EGW: La violencia en el arte es justamente la institucionalización de esa misma práctica. Para mí es mucho más violento el teatro tradicional, que fuerza al espectador a ser uno como del siglo XIX. El conservadurismo es violento, reprime en las nuevas generaciones la posibilidad de lo nuevo. Cualquier práctica regulada es violenta, de colonización y sometimiento. Nuestra práctica de la violencia es un gesto lúdico para acceder a otro tipo de reflexión que tiene que ver con el pensamiento crítico.

 

Su relación con el espectador es tensa, ¿pueden hablar de eso?

MA: Me interesa que no sea complaciente, que no se le tenga que rendir pleitesía, sino que sea una relación adulta, donde también se asumen las responsabilidades de estar en el mismo espacio compartiendo un acontecimiento. No me interesan las relaciones tibias, sino una que lo interpele hasta lo más profundo de sus cimientos y genere en él empatía o rechazo. No tenemos la doble moral de querer ser artistas amados, nos ponemos en un lugar que puede generar fricción.

EGW: El espectador es soberano. Yo como artista también lo soy. Entre esas dos soberanías la relación tiene que ser dialéctica. En esa relación de diferencia es donde aparece la política. El espectador es un sujeto de disenso.


¿Pueden hablar sobre 65 sueños de Kafka según Guattari, que trabajaron con creadores mexicanos?

EGW: Fue un proceso de laboratorio que va sobre la relación entre el sujeto y el entorno familiar, y cómo este busca liberarse a través del inconsciente. El título funciona como un disparador de la fantasía, no habrá elementos de Kafka o Guattari propiamente, sino que dispone al espectador para mirar desde esa interpretación.

 

En tiempos convulsos, ¿cuál es la importancia del arte?

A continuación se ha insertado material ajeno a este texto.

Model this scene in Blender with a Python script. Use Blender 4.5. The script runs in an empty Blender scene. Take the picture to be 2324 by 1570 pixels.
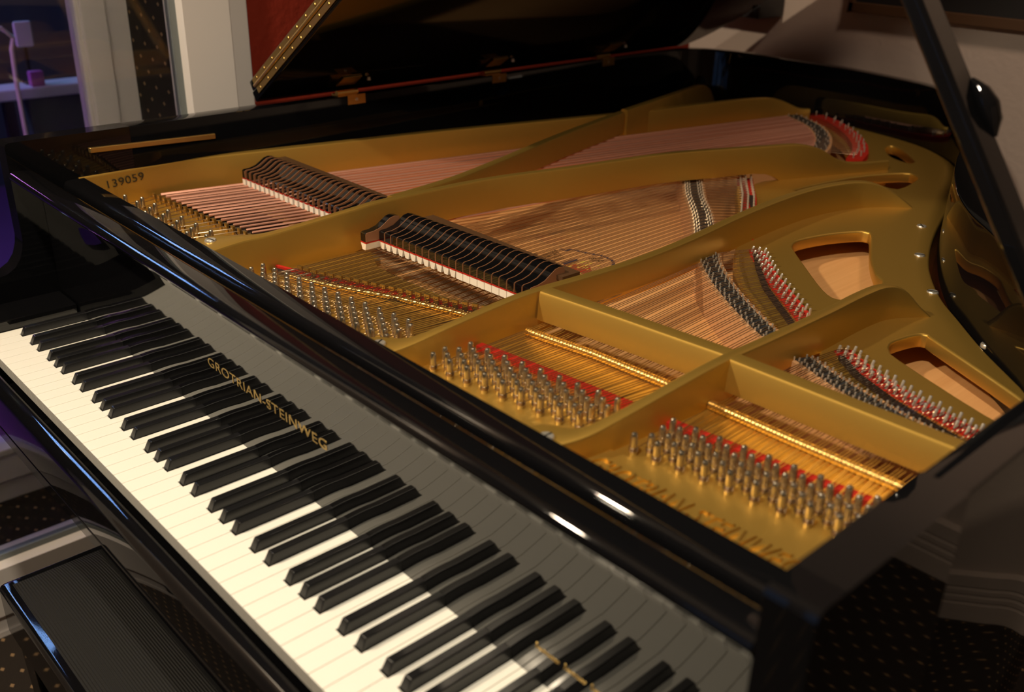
import bpy, bmesh, math, random
from mathutils import Vector, Matrix
random.seed(7)
sc = bpy.context.scene
COL = sc.collection
Z0 = 735.0                      # height of the white key tops above the floor, in mm

def P(x, y, z):                 # piano coordinates in mm -> scene metres (x along the keys, y to the tail, z above key tops)
    return Vector((x * .001, y * .001, (z + Z0) * .001))

# ------------------------------------------------------------------ camera
cam_d = bpy.data.cameras.new('camera')
cam = bpy.data.objects.new('camera', cam_d); COL.objects.link(cam)
cam_d.sensor_width = 36.0
cam_d.lens = 2231.43 * 36.0 / 2324.0
CR = [[0.6739953, 0.7383848, 0.0227643], [0.3287514, -0.2722027, -0.9043385], [-0.6615534, 0.6170037, -0.4262084]]
CC = [1520.057, -324.302, 637.261]
m = Matrix(((CR[0][0], -CR[1][0], -CR[2][0]), (CR[0][1], -CR[1][1], -CR[2][1]), (CR[0][2], -CR[1][2], -CR[2][2])))
cam.matrix_world = Matrix.Translation(P(*CC)) @ m.to_4x4()
cam_d.clip_start = .02
cam_d.dof.use_dof = True
cam_d.dof.focus_distance = 1.36
cam_d.dof.aperture_fstop = 4.0
sc.camera = cam

# ------------------------------------------------------------------ world, lamps, exposure
wd = bpy.data.worlds.new('world'); sc.world = wd
wd.use_nodes = True
wd.node_tree.nodes['Background'].inputs[0].default_value = (.25, .45, 1, 1)
wd.node_tree.nodes['Background'].inputs[1].default_value = .08
sc.view_settings.view_transform = 'Standard'
sc.view_settings.look = 'None'
sc.view_settings.gamma = 1.0
sc.view_settings.use_curve_mapping = False
sc.view_settings.exposure = 0.0

def area_light(name, loc, target, size, power, color, spread=180, sy=None):
    d = bpy.data.lights.new(name, 'AREA')
    d.size = size * .001; d.energy = power; d.color = color; d.spread = math.radians(spread)
    if sy: d.shape = 'RECTANGLE'; d.size_y = sy * .001
    o = bpy.data.objects.new(name, d); COL.objects.link(o)
    p, t = P(*loc), P(*target)
    o.location = p
    o.rotation_euler = (t - p).to_track_quat('-Z', 'Y').to_euler()
    return o
LAMP_A = (1090, -170, 1250)
LAMP_B = (60, -760, 1560)
def spot_light(name, loc, target, radius, power, color, size, blend):
    d = bpy.data.lights.new(name, 'SPOT')
    d.shadow_soft_size = radius * .001; d.energy = power; d.color = color; d.spot_size = math.radians(size); d.spot_blend = blend
    o = bpy.data.objects.new(name, d); COL.objects.link(o)
    p, t = P(*loc), P(*target)
    o.location = p; o.rotation_euler = (t - p).to_track_quat('-Z', 'Y').to_euler()
    return o
spot_light('key_lamp', LAMP_A, (900, 200, 60), 40, 50.0, (1, .87, .66), 150, .8)
area_light('spot_lamp', LAMP_B, (700, 500, 150), 90, 30.0, (1, .82, .58))
area_light('back_wall_fill', (1150, 1250, 1700), (800, 2005, 300), 200, 3.0, (1, .76, .56), 100)  # added fill to brighten the back wall, has no fixture
area_light('added_dusk_light', (250, -2750, 500), (250, 0, -300), 900, .7, (.26, .50, 1), 180, 1400)  # added blue light, shining in through an unseen front window
area_light('studio_blue_light', (-1900, 100, 1500), (-1300, 500, -100), 500, 9.0, (.25, .48, 1))
area_light('studio_purple_light', (-1100, -200, 500), (-1400, 300, -735), 300, 2.5, (.75, .25, 1))

# ------------------------------------------------------------------ materials
def mat(name, col, rough=.5, metal=0.0, spec=.5, emit=None, es=0, coat=0, trans=0):
    mt = bpy.data.materials.new(name); mt.use_nodes = True
    b = mt.node_tree.nodes['Principled BSDF']
    b.inputs['Base Color'].default_value = (*col, 1)
    b.inputs['Roughness'].default_value = rough
    b.inputs['Metallic'].default_value = metal
    b.inputs['Specular IOR Level'].default_value = spec
    b.inputs['Coat Weight'].default_value = coat
    b.inputs['Transmission Weight'].default_value = trans
    if emit:
        b.inputs['Emission Color'].default_value = (*emit, 1)
        b.inputs['Emission Strength'].default_value = es
    return mt
def nodes(mt): return mt.node_tree.nodes, mt.node_tree.links, mt.node_tree.nodes['Principled BSDF']
def add_noise_bump(mt, scale, strength, dist=.001, colvar=None):
    n, l, b = nodes(mt)
    tc = n.new('ShaderNodeTexCoord'); no = n.new('ShaderNodeTexNoise')
    no.inputs['Scale'].default_value = scale; no.inputs['Detail'].default_value = 4
    l.new(tc.outputs['Object'], no.inputs['Vector'])
    bp = n.new('ShaderNodeBump'); bp.inputs['Strength'].default_value = strength; bp.inputs['Distance'].default_value = dist
    l.new(no.outputs['Fac'], bp.inputs['Height']); l.new(bp.outputs['Normal'], b.inputs['Normal'])
    if colvar:
        mx = n.new('ShaderNodeMix'); mx.data_type = 'RGBA'
        mx.inputs['A'].default_value = (*colvar[0], 1); mx.inputs['B'].default_value = (*colvar[1], 1)
        l.new(no.outputs['Fac'], mx.inputs['Factor']); l.new(mx.outputs['Result'], b.inputs['Base Color'])

M = {}
M['black'] = mat('black_polish', (.0035, .0035, .0042), .035, 0, .5)
M['lidblack'] = mat('lid_polish', (.003, .003, .0035), .05, 0, .28)
M['blackin'] = mat('black_satin', (.006, .006, .006), .25, 0, .4)
M['gold'] = mat('gold_paint', (.64, .395, .082), .43, .86, .5)
add_noise_bump(M['gold'], 900, .05, .0004)
M['letter'] = mat('gold_leaf', (.75, .52, .18), .3, .8)
M['ivory'] = mat('white_key', (.86, .835, .765), .16, 0, .5)
M['ebony'] = mat('black_key', (.008, .008, .009), .3, 0, .45)
M['keywood'] = mat('key_wood', (.5, .35, .2), .6)
M['steel'] = mat('steel', (.74, .69, .61), .28, .75)
M['pin'] = mat('nickel_pin', (.60, .53, .42), .22, .95)
M['wire'] = mat('string_wire', (.56, .43, .30), .20, 1)
M['copper'] = mat('copper_winding', (.80, .40, .29), .42, .7)
M['brass'] = mat('brass', (.72, .47, .16), .34, .95)
M['brassold'] = mat('dark_brass', (.38, .24, .07), .35, .85)
M['red'] = mat('red_felt', (.42, .022, .012), .9, 0, .1)
add_noise_bump(M['red'], 1500, .4, .001)
M['felt'] = mat('white_felt', (.80, .72, .62), .9, 0, .1)
M['cloth'] = mat('dark_cloth', (.03, .018, .014), .9, 0, .1)
M['ink'] = mat('black_ink', (.02, .014, .006), .6)
M['wood'] = mat('soundboard_spruce', (.66, .31, .10), .42)
n, l, b = nodes(M['wood'])
tc = n.new('ShaderNodeTexCoord'); mp = n.new('ShaderNodeMapping'); mp.inputs['Rotation'].default_value = (0, 0, .75); mp.inputs['Scale'].default_value = (160, 3, 3)
no = n.new('ShaderNodeTexNoise'); no.inputs['Scale'].default_value = 1; no.inputs['Detail'].default_value = 3
rp = n.new('ShaderNodeValToRGB'); rp.color_ramp.elements[0].color = (.62, .30, .105, 1); rp.color_ramp.elements[1].color = (.80, .44, .18, 1)
l.new(tc.outputs['Object'], mp.inputs['Vector']); l.new(mp.outputs['Vector'], no.inputs['Vector'])
l.new(no.outputs['Fac'], rp.inputs['Fac']); l.new(rp.outputs['Color'], b.inputs['Base Color'])
M['damperwood'] = mat('damper_side_wood', (.26, .11, .05), .5)
M['bridgewood'] = mat('bridge_maple', (.60, .32, .15), .5)
M['blackgraph'] = mat('bridge_graphite', (.022, .023, .026), .45)
M['pvc'] = mat('window_pvc', (.74, .68, .65), .3)
M['spacer'] = mat('glass_spacer', (.18, .2, .2), .4, .3)
M['glass'] = mat('window_glass', (1, 1, 1), 0, 0, .5, trans=1)
n, l, b = nodes(M['glass'])
b.inputs['IOR'].default_value = 1.5
M['redwall'] = mat('red_plaster', (.22, .020, .008), .8, 0, .2)
add_noise_bump(M['redwall'], 60, .5, .004)
M['beige'] = mat('beige_plaster', (.50, .40, .345), .85, 0, .2)
add_noise_bump(M['beige'], 90, .35, .003)
M['ceil'] = mat('ceiling_paint', (.55, .48, .42), .9)
M['frame'] = mat('dark_brown_wood', (.075, .035, .014), .5)
M['canvas'] = mat('black_canvas', (.010, .010, .011), .55)
M['speaker'] = mat('black_cabinet', (.012, .012, .014), .45)
M['ribcloth'] = mat('ribbed_cushion', (.009, .0088, .0088), .7, 0, .3)
n, l, b = nodes(M['ribcloth'])
tc = n.new('ShaderNodeTexCoord'); wv = n.new('ShaderNodeTexWave'); wv.bands_direction = 'Y'; wv.inputs['Scale'].default_value = 95
bp = n.new('ShaderNodeBump'); bp.inputs['Strength'].default_value = .6; bp.inputs['Distance'].default_value = .0012
l.new(tc.outputs['Object'], wv.inputs['Vector']); l.new(wv.outputs['Fac'], bp.inputs['Height']); l.new(bp.outputs['Normal'], b.inputs['Normal'])
M['blue'] = mat('emblem_blue', (.03, .03, .06), .6)
M['yellow'] = mat('emblem_yellow', (.85, .62, .12), .5)
M['redink'] = mat('emblem_red', (.42, .045, .02), .5)
M['brownink'] = mat('emblem_brown', (.09, .045, .015), .6)
M['grille'] = mat('grey_partition_cloth', (.28, .23, .20), .7)
M['bluetop'] = mat('pale_desk_top', (.55, .6, .7), .5)
M['studio'] = mat('studio_dark_wall', (.10, .11, .13), .8)
M['purple'] = mat('purple_fabric', (.35, .10, .38), .8)
M['lampglass'] = mat('lamp_glass', (1, 1, 1), .4, emit=(1, .86, .62), es=12)
M['bluelamp'] = mat('studio_lamp_tube', (1, 1, 1), .4, emit=(.45, .65, 1), es=1.6)
def carpet_material():
    mt = mat('dotted_carpet', (.03, .022, .018), .95, 0, .1)
    n, l, b = nodes(mt)
    tc = n.new('ShaderNodeTexCoord'); sx = n.new('ShaderNodeSeparateXYZ')
    l.new(tc.outputs['Object'], sx.inputs['Vector'])
    def mth(op, a, bb=None):
        q = n.new('ShaderNodeMath'); q.operation = op
        for i, v in enumerate((a, bb)):
            if v is None: continue
            if isinstance(v, (int, float)): q.inputs[i].default_value = v
            else: l.new(v, q.inputs[i])
        return q.outputs[0]
    masks = []
    for ox, oy in ((0, 0), (.5, .5)):
        ax = 'XYZ'
        u = mth('ADD', mth('MULTIPLY', sx.outputs['X'], 1 / .055), 40 + ox)
        w_ = mth('ADD', mth('MULTIPLY', mth('ADD', sx.outputs['Y'], sx.outputs['Z']), 1 / .054), 40 + oy)
        du = mth('ABSOLUTE', mth('SUBTRACT', mth('FRACT', u), .5))
        dw = mth('ABSOLUTE', mth('SUBTRACT', mth('FRACT', w_), .5))
        masks.append(mth('LESS_THAN', mth('ADD', mth('MULTIPLY', du, .8), mth('MULTIPLY', dw, 1.1)), .09))
    mk = mth('MAXIMUM', masks[0], masks[1])
    no = n.new('ShaderNodeTexNoise'); no.inputs['Scale'].default_value = 700
    l.new(tc.outputs['Object'], no.inputs['Vector'])
    c1 = n.new('ShaderNodeMix'); c1.data_type = 'RGBA'
    c1.inputs['A'].default_value = (.012, .010, .010, 1); c1.inputs['B'].default_value = (.05, .038, .03, 1)
    l.new(no.outputs['Fac'], c1.inputs['Factor'])
    c2 = n.new('ShaderNodeMix'); c2.data_type = 'RGBA'; c2.inputs['B'].default_value = (.30, .19, .10, 1)
    l.new(c1.outputs['Result'], c2.inputs['A']); l.new(mk, c2.inputs['Factor']); l.new(c2.outputs['Result'], b.inputs['Base Color'])
    bp = n.new('ShaderNodeBump'); bp.inputs['Strength'].default_value = .6; bp.inputs['Distance'].default_value = .003
    l.new(no.outputs['Fac'], bp.inputs['Height']); l.new(bp.outputs['Normal'], b.inputs['Normal'])
    return mt
M['carpet'] = carpet_material()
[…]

EGW: Hay una frase de Heiner Müller: «El arte le puede servir al hombre apenas para escapar de su propia banalidad». No creo que el arte tenga potencialidades políticas, a lo sumo tiene micropolíticas: el espacio de representación de la obra y especialmente del teatro es siempre pequeño. Por otro lado, al artista se le ha asignado desde el romanticismo la necesidad de tener un compromiso político en términos ideológicos. Pero quien debe tener ese compromiso es el artista, no la obra. El valor del arte es producir diferencias todo el tiempo.

 

Esta entrevista se publicó originalmente en nuestra edición 117, correspondiente al mes de diciembre de 2016.